Indira Gandhi as prime minister had justified her decision to delink the Lok Sabha and the assembly elections in 1971 on the grounds that voters should be mobilised on an all-India agenda for the Lok Sabha elections and state-level issues for others. But now assembly elections are held throughout the year. An illustration from 2014 will substantiate the above argument if one keeps in mind that the year witnessed not only the Lok Sabha elections but also elections in several states, ending with Jharkhand and Jammu and Kashmir.

The rationale behind issue-based elections has proved a myth because Indira Gandhi, Rajiv Gandhi, Atal Bihari Vajpayee, Sonia Gandhi or Narendra Modi have campaigned actively in every assembly election by giving it a national significance. Narendra Modi was chief election campaigner of the BJP for the Lok Sabha and the assembly elections whenever they were held in 2014 and in all his election rallies he talked on the same issues.
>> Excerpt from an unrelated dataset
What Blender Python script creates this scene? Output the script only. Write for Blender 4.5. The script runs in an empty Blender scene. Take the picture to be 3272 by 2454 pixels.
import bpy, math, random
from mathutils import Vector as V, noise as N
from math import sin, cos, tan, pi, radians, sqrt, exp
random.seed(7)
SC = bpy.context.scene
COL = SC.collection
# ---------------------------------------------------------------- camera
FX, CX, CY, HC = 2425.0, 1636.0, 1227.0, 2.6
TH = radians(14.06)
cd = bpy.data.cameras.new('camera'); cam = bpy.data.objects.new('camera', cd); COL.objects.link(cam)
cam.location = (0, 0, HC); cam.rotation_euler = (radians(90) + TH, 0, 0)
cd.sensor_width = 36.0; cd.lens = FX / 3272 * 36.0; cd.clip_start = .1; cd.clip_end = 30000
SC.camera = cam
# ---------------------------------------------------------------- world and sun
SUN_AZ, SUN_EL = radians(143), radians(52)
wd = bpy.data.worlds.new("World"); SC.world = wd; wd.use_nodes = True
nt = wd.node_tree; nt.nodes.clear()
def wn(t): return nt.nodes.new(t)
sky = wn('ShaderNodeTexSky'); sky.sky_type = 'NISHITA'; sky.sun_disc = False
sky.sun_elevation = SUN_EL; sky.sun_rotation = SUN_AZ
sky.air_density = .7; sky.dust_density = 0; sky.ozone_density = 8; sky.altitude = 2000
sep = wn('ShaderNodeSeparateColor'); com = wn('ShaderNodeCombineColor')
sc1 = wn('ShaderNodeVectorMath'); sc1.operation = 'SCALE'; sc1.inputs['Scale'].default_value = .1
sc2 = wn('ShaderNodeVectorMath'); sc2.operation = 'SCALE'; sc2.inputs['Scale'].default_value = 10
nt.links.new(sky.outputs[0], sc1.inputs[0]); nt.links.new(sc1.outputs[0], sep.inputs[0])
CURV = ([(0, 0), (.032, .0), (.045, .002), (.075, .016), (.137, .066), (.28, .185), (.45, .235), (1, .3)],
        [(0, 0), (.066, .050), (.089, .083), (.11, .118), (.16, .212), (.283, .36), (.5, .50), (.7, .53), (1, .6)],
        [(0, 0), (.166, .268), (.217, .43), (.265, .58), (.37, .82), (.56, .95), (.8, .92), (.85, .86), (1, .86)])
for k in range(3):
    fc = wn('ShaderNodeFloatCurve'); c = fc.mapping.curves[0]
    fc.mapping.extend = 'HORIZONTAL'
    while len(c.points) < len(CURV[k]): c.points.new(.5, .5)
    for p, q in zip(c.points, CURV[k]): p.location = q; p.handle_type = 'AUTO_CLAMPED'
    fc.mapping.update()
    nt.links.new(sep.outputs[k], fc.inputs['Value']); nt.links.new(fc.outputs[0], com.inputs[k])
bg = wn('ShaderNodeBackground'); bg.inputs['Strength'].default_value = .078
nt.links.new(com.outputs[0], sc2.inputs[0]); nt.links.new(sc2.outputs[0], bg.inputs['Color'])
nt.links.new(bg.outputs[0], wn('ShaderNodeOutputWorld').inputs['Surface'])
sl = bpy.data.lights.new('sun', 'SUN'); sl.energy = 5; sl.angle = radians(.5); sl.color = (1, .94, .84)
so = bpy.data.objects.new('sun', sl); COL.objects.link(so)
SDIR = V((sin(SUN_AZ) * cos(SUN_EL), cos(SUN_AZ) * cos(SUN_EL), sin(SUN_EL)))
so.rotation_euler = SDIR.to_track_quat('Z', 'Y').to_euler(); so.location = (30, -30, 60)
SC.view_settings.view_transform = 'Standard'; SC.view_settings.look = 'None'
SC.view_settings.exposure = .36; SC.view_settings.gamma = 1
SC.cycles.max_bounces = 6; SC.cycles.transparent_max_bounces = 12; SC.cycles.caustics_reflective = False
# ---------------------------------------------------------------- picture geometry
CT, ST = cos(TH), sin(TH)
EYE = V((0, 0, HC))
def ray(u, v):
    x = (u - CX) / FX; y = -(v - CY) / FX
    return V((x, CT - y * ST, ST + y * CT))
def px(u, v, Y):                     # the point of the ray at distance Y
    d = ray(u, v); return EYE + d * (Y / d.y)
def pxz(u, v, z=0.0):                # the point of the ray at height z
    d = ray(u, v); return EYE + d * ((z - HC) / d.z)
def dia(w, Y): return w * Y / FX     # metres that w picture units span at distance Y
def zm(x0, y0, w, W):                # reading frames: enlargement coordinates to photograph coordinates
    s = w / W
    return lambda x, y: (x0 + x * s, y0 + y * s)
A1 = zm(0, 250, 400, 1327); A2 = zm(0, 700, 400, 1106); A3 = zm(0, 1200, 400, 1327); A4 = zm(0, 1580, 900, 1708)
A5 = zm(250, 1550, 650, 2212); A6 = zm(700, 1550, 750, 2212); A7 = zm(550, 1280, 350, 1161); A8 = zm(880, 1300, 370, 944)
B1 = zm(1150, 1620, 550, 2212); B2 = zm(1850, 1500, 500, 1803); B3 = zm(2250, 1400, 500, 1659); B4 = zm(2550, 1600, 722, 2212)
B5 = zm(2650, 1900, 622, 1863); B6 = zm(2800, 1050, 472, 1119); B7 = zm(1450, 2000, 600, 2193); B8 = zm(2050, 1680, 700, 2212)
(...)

Second, in the post-delinking phase, the role of money power has increased. Huge amounts are required for each and every assembly election. It has been estimated that the BJP spent `1,500 crore only on the Lok Sabha elections of 2014 and almost the same amount was spent by all other parties during the Maharashtra, Haryana, Telangana and Andhra Pradesh elections for the same year. Modi himself observed on October 4: “How can a government in New Delhi work with someone who shuts the doors on us ...” and “someone who doesn’t have the courage to share a platform with me”. He went on in the same vein in Haryana: “If you want me to serve you and bring in change, I do not want any railway crossings (fatak) or speed breakers on the road from Delhi to Haryana.”

Third, the Election Commission, the state administrative machinery, and the central and state armed and paramilitary forces remain engaged throughout the year.
It has often been observed that governments in states change when there is the same government at the Centre, and vice versa. This causes renegotiations in funds transfer, thus upsetting the structure of financial federalism. The model code of conduct paralyses governments during elections as it happened in the case of Jammu & Kashmir. The state government there is unable to take care of the families displaced by the recent floods. Hence there is a need for restoring the pre-1971 electoral system, which allowed for simultaneous polls.